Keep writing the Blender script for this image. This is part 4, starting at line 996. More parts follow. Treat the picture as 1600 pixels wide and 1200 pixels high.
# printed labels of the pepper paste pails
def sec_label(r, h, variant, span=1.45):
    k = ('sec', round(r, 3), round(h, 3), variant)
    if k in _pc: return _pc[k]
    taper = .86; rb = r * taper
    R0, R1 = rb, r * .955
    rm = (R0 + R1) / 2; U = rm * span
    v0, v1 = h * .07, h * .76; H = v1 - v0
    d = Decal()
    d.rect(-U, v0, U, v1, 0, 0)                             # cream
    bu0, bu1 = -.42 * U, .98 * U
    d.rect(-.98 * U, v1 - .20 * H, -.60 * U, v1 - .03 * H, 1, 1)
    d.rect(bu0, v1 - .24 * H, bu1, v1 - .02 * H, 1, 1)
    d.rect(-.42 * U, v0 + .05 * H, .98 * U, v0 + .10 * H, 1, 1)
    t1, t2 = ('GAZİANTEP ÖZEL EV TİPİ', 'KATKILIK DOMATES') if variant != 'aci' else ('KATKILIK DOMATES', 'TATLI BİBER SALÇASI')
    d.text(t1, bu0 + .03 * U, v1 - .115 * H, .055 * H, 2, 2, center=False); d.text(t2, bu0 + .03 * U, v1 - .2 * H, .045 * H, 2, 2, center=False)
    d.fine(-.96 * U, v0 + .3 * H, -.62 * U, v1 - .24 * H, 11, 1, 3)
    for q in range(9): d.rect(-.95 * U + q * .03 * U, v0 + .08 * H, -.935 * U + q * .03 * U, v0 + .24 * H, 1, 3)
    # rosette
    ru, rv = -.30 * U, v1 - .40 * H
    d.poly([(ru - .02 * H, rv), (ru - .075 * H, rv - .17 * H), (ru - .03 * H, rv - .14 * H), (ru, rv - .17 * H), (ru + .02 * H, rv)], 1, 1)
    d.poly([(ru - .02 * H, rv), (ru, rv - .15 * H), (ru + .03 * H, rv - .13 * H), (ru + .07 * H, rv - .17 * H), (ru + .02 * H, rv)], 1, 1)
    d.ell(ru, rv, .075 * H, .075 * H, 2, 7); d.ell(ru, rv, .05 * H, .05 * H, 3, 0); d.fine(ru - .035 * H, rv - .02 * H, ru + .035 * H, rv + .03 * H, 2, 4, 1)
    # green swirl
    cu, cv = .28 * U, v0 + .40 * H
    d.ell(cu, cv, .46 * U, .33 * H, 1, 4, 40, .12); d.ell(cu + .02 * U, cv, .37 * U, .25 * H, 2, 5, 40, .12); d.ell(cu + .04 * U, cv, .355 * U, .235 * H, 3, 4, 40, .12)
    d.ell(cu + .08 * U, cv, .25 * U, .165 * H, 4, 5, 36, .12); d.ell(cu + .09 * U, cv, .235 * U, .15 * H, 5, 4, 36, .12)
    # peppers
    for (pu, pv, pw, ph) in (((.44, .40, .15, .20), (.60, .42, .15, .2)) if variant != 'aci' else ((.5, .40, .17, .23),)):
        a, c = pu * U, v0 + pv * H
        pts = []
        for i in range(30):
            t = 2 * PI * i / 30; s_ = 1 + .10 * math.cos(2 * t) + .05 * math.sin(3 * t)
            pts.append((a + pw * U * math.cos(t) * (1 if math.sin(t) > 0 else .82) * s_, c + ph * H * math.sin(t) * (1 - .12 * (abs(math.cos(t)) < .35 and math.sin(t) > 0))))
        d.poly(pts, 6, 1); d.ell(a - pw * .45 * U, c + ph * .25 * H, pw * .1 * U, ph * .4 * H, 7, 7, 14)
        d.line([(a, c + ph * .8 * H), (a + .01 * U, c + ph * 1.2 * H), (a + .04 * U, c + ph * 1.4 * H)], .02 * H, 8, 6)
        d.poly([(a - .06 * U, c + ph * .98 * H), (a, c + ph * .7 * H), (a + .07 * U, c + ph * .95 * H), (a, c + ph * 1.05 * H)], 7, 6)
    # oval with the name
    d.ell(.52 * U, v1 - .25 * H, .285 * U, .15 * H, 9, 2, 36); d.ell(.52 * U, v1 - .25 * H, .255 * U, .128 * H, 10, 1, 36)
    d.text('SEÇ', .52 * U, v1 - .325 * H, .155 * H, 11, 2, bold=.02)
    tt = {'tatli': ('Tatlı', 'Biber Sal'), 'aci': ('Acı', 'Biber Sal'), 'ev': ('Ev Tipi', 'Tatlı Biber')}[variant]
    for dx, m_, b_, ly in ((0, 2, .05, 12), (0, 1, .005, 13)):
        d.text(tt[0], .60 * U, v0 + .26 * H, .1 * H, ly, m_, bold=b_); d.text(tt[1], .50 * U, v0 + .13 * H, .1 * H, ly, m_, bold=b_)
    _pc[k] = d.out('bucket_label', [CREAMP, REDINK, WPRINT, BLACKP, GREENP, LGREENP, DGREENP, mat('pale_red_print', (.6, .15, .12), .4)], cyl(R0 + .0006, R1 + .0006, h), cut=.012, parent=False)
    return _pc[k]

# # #

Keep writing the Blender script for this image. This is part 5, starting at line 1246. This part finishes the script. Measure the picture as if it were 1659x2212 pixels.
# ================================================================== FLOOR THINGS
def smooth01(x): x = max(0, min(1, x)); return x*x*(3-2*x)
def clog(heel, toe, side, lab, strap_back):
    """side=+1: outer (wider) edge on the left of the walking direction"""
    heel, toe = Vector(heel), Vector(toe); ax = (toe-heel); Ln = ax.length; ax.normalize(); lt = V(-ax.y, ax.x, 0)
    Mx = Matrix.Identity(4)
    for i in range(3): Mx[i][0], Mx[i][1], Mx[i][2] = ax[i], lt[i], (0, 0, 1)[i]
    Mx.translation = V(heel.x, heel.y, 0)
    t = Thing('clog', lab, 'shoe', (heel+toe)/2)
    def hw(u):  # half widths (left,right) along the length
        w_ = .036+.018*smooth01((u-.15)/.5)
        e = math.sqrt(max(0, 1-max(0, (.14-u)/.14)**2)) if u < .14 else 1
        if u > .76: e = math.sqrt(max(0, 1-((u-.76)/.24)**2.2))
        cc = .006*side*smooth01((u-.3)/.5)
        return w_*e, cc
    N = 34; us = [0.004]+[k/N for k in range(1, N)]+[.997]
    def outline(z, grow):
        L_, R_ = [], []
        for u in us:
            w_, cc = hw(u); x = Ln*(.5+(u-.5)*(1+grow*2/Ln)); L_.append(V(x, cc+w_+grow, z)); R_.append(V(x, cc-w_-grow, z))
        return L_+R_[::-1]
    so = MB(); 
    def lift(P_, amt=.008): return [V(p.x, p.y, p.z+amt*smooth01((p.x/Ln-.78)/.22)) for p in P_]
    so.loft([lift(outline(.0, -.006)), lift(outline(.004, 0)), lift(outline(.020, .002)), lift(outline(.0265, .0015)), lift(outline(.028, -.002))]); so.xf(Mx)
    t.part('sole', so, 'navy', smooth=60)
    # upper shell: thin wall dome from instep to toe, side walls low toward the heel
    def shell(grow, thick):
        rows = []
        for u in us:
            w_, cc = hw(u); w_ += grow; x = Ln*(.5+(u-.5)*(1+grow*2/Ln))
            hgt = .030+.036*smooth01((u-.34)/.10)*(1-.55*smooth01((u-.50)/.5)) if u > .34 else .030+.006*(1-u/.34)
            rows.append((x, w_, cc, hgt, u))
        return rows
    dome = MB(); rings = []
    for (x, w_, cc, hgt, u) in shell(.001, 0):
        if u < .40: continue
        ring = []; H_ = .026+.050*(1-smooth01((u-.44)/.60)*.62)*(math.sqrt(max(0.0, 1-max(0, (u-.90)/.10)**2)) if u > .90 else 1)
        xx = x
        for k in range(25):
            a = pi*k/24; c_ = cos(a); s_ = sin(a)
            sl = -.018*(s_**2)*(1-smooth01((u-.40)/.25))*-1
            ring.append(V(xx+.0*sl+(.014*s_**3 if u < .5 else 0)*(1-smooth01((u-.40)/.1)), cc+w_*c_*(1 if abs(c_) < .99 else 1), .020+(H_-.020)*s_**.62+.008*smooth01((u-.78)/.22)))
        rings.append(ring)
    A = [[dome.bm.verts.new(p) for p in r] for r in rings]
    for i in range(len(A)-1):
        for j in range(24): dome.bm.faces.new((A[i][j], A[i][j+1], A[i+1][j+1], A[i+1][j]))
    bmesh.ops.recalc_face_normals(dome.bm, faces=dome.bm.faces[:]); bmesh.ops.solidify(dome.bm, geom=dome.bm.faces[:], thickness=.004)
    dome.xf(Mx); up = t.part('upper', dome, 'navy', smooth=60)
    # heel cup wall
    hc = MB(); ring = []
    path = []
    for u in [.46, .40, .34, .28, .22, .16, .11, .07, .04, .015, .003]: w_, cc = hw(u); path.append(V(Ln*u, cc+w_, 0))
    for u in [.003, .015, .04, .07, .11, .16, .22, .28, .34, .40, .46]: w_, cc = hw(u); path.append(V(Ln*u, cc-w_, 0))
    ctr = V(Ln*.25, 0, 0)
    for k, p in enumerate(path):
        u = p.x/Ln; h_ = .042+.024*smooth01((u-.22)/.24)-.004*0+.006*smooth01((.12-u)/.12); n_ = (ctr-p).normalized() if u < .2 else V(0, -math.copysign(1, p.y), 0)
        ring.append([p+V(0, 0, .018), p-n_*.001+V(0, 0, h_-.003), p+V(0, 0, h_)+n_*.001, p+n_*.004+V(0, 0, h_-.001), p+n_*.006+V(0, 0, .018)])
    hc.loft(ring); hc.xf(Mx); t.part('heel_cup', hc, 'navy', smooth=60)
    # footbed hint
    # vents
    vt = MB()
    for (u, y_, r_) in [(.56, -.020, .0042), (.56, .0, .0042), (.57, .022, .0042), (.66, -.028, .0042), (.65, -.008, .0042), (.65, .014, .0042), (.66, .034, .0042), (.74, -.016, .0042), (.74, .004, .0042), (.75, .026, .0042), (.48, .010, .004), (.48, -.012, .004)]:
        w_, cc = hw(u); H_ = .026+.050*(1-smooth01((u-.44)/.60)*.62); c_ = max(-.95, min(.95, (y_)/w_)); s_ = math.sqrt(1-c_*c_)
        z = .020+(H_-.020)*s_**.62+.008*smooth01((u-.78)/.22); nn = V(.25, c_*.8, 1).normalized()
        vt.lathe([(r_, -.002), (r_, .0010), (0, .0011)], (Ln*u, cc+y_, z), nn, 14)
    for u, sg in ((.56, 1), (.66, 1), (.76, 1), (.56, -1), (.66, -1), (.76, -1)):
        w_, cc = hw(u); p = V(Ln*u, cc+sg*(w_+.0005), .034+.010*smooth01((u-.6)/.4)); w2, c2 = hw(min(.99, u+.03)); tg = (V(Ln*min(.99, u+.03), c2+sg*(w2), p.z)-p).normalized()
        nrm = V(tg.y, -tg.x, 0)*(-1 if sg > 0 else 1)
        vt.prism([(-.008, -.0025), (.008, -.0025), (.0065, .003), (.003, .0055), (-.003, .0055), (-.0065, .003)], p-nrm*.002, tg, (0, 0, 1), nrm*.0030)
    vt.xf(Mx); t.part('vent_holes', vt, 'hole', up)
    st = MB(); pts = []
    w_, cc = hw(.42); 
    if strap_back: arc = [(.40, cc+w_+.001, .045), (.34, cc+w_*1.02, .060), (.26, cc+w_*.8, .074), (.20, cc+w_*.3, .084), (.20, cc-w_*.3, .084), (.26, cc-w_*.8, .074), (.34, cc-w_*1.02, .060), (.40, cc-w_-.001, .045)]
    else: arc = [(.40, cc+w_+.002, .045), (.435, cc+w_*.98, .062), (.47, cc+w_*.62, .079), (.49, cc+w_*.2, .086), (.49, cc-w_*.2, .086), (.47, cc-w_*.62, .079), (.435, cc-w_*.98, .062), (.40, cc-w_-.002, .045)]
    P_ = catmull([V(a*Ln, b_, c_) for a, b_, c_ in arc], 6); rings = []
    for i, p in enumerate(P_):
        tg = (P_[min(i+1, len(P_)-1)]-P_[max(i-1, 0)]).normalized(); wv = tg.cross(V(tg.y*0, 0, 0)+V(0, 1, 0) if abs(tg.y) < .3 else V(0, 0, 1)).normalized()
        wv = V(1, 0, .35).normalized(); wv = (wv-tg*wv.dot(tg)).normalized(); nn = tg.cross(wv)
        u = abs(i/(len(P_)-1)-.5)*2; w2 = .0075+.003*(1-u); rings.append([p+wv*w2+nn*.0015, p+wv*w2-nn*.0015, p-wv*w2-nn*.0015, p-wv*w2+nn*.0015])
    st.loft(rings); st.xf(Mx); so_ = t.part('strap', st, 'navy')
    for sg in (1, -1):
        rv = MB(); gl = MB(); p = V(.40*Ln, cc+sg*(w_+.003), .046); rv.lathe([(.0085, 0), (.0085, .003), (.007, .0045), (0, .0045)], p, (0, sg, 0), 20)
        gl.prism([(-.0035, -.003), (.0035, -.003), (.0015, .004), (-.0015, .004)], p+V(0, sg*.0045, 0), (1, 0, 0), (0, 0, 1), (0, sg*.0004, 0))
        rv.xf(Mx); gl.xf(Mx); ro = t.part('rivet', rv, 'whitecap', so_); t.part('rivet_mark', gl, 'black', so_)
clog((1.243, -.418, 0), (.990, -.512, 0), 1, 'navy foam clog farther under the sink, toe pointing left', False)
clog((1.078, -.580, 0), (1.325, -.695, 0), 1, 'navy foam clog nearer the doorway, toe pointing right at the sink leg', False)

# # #

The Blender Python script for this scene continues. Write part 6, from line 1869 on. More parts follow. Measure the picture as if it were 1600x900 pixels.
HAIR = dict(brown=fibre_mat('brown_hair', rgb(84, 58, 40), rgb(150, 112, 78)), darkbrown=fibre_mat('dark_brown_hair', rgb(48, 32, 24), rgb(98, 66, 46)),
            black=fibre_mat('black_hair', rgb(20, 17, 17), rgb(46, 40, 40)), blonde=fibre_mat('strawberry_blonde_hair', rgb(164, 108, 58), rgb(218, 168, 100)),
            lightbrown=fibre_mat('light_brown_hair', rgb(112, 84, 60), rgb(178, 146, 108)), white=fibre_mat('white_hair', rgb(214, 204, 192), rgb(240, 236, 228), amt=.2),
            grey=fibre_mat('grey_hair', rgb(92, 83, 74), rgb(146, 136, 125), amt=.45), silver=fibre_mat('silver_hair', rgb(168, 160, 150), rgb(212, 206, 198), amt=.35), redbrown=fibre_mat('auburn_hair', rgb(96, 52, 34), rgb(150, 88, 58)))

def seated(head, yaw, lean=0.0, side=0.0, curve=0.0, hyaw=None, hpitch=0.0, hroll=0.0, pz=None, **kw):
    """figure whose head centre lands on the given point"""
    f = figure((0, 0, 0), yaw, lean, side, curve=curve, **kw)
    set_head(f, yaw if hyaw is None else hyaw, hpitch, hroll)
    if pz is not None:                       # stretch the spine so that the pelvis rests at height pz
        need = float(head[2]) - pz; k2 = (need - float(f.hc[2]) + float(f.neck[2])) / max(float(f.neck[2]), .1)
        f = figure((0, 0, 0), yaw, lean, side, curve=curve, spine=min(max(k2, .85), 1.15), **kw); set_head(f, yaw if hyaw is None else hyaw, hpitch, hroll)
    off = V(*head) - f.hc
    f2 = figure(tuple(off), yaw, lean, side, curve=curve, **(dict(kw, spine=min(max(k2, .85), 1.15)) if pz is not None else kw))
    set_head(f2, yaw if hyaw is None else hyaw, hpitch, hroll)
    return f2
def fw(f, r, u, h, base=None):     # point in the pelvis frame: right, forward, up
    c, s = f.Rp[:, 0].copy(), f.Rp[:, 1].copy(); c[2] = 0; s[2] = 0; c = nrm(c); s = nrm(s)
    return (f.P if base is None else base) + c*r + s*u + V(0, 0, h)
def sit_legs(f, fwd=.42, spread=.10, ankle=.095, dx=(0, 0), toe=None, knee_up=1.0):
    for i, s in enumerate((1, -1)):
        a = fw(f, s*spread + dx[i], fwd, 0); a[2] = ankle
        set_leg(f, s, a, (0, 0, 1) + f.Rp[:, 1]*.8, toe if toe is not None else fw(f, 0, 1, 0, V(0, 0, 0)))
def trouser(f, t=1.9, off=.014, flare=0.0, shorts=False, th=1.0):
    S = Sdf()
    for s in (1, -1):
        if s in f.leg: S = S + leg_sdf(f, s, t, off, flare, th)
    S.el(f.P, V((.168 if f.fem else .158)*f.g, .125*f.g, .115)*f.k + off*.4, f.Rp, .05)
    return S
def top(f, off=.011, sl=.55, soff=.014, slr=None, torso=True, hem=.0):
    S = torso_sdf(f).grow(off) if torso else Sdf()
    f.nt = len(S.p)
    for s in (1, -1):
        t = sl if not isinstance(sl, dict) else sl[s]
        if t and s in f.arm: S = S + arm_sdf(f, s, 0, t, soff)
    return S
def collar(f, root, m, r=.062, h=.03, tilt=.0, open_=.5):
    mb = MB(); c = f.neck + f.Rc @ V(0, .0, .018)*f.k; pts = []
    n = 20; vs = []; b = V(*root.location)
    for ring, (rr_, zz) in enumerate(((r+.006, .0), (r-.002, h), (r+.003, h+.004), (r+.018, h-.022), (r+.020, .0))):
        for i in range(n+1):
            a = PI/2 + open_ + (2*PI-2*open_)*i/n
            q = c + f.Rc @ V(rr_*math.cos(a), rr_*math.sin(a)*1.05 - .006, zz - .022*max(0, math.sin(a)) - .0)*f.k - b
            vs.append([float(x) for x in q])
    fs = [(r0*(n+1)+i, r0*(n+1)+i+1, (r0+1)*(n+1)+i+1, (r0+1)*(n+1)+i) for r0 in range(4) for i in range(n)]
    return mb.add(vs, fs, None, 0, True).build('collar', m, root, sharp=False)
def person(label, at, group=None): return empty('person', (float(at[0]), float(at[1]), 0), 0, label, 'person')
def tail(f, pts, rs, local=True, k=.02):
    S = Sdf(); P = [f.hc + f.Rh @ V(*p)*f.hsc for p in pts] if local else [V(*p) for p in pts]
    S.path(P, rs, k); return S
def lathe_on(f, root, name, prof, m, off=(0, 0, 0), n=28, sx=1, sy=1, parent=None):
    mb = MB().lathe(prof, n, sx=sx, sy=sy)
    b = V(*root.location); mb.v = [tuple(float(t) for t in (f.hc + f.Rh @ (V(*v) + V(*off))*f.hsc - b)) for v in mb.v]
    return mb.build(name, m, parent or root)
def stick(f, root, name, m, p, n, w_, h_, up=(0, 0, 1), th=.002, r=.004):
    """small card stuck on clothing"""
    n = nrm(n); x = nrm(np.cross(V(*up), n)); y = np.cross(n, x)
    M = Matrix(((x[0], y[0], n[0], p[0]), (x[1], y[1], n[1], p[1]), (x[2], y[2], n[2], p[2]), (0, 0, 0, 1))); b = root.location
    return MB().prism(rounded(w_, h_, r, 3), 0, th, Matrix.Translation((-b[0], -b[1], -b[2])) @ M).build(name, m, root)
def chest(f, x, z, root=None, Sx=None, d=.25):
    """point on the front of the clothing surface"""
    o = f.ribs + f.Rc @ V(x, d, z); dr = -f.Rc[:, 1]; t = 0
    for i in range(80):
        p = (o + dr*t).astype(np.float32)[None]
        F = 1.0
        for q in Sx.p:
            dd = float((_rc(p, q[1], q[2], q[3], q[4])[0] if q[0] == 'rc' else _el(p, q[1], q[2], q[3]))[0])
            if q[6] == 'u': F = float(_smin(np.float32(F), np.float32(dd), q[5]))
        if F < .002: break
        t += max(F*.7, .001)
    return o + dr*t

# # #

CHALLENGE -> Nothing beyond the lines starting at the line containing "The Blender Python" and ending at the line containing "rgb(150, 88, 58)))" is to be reproduced; reproduce those lines exactly, both ends included.

FULL OUTPUT ->
The Blender Python script for this scene continues. Write part 6, from line 1869 on. More parts follow. Measure the picture as if it were 1600x900 pixels.
HAIR = dict(brown=fibre_mat('brown_hair', rgb(84, 58, 40), rgb(150, 112, 78)), darkbrown=fibre_mat('dark_brown_hair', rgb(48, 32, 24), rgb(98, 66, 46)),
            black=fibre_mat('black_hair', rgb(20, 17, 17), rgb(46, 40, 40)), blonde=fibre_mat('strawberry_blonde_hair', rgb(164, 108, 58), rgb(218, 168, 100)),
            lightbrown=fibre_mat('light_brown_hair', rgb(112, 84, 60), rgb(178, 146, 108)), white=fibre_mat('white_hair', rgb(214, 204, 192), rgb(240, 236, 228), amt=.2),
            grey=fibre_mat('grey_hair', rgb(92, 83, 74), rgb(146, 136, 125), amt=.45), silver=fibre_mat('silver_hair', rgb(168, 160, 150), rgb(212, 206, 198), amt=.35), redbrown=fibre_mat('auburn_hair', rgb(96, 52, 34), rgb(150, 88, 58)))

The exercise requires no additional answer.